Better later, he added to comfort her. – Yes, yes, better, she
repeated with conviction, when you go to meet your suffering, then put it on.
You will come to me, I'll put it on you, we will pray and go together.” (V, iv).
This dialogue is like a prelude to the genuinely Christlike attitude of
Sonia accompanying Rodia in the penal colony, in Siberia. Very concretely, she
bears his cross to lead him up to the end of salvation. And remarkably, this
attitude produces a saving effect on other convicts: “And when she visited
Raskolnikov at work, or met a party of the prisoners on the road, they all took
off their hats to her. ‘Little mother Sofya Semyonovna, you are our dear, good
little mother’, coarse branded criminals said to that frail little creature.

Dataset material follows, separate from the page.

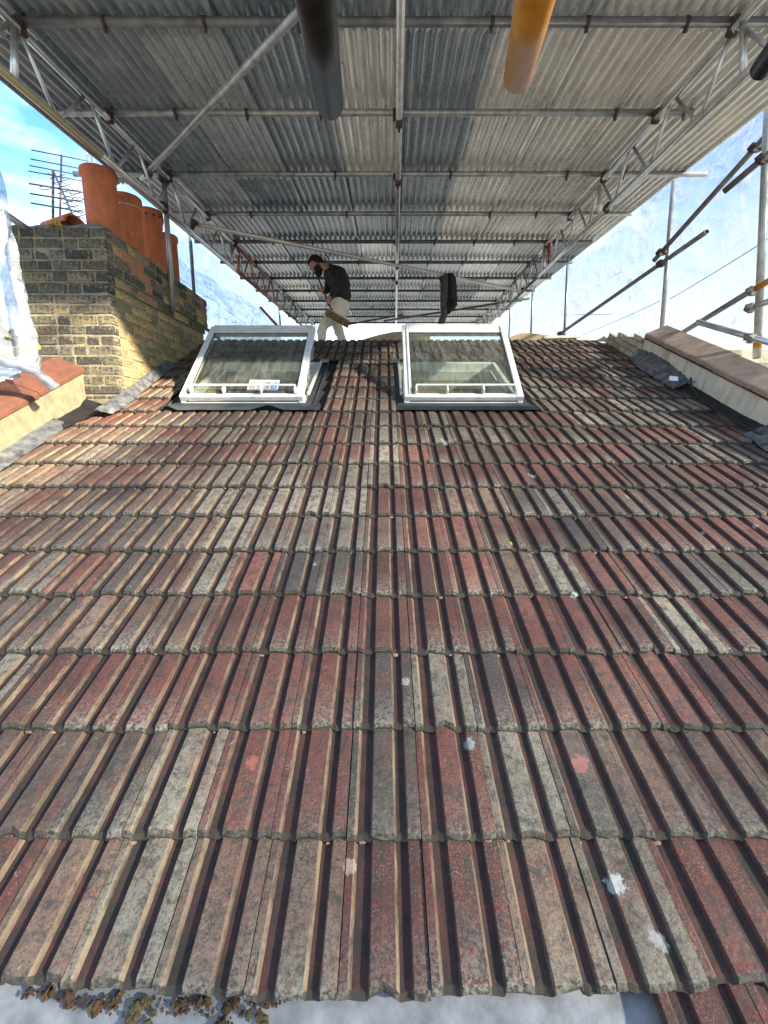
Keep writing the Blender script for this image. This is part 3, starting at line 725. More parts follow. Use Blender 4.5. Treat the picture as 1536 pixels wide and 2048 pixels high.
# clay hood cap lying on the flaunching
t = thing('clay_flue_hood', 'low half-round red clay hood with a dark mouth on the front left of the chimney', 'flue hood', (-2.70, 4.1, ZT+.03))
bm = bmesh.new(); seg = 12; rings = []
for y_, r_ in ((-.13, .105), (.15, .105)):
    for rr_ in (r_, r_-.018):
        rings.append([bm.verts.new((y_, math.cos(math.pi*i/seg)*rr_, .03+math.sin(math.pi*i/seg)*rr_*.8)) for i in range(seg+1)])
o1, i1, o2, i2 = rings
for i in range(seg):
    for a, b in ((o1, o2), (i2, i1), (i1, o1), (o2, i2)): bm.faces.new((a[i], a[i+1], b[i+1], b[i]))
for e in (0, seg): bm.faces.new((o1[e], o2[e], i2[e], i1[e]))
fixn(bm); me = bm2me(bm); me.transform(Matrix.Rotation(R(-18), 4, 'Z') @ Matrix.Rotation(R(-5), 4, 'Y')); link('hood', me, pot_mat, t, world=False)
bm = bmesh.new(); box_bm(bm, (0.02, 0, .015), (.22, .15, .05)); bevel(bm, .01); me = bm2me(bm); me.transform(Matrix.Rotation(R(-18), 4, 'Z')); link('base', me, pot_dark, t, world=False)

# painted brick end of the right party wall, above the coping
pw = thing('brick_upstand', 'flaking white painted brick upstand at the ridge beyond the right parapet', 'wall', mw=ROOF)
bm = bmesh.new(); prism(bm, [(5.03, -.05), (5.03, .25), (5.40, .19), (5.9, .07), (5.9, -.05)], 2.84+.006, 3.0); link('mortar_core', bm2me(bm), mortar_mat, pw, world=False)
for r in range(4):
    n = .03+r*.066; s = 5.05 + (r % 2)*.06
    while s < 5.88 - r*.16 - (0 if r < 3 else .12):
        l = random.choice((.10, .17, .19)); brick(pw, (2.862, s+l/2, n), l, math.pi/2, brick_white, .05, .055); s += l+.014
# pale trim strips lying on the ridge at right, beige boards behind the ridge
for (a, b, lab) in (((1085, 676), (1160, 674), 'long pale trim strip lying along the right end of the ridge'), ((1150, 680), (1214, 679), 'shorter pale trim strip at the far right end of the ridge')):
    p, q = at(*a, 5.78), at(*b, 5.78); bm = bmesh.new(); rot = (q-p).to_track_quat('X', 'Z').to_matrix(); box_bm(bm, (p+q)/2, ((q-p).length, .09, .035), rot); bevel(bm, .004)
    tag(link('trim_strip', bm2me(bm), pale_trim), lab, 'trim')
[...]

She would smile and bow to them and everyone was delighted when she smiled. (Epilogue,
ii).
Rodia himself, who
had withdrawn into himself for a long time, is eventually touched by Sonia's
love. The last lines of the novel evoke this transformation: “… that is the
beginning of a new story, the story of the gradual renewal of a man, the story
of his gradual regeneration, of his passing from one world into another, of his
initiation into a new unknown life.” (Epilogue, ii). Sonia, the wretched
girl, degraded but inhabited by a divine love, has been the instrument of a resurrection.
That is all about the raising of Raskolnikov…
Fiodor (the other one…)
(1) All the quotations from Crime and Punishment are from the English
translation by Constance Garnett on http://www.gutenberg.org/cache/epub/2554/pg2554.txt
The numbers in brackets refer to Part and chapter.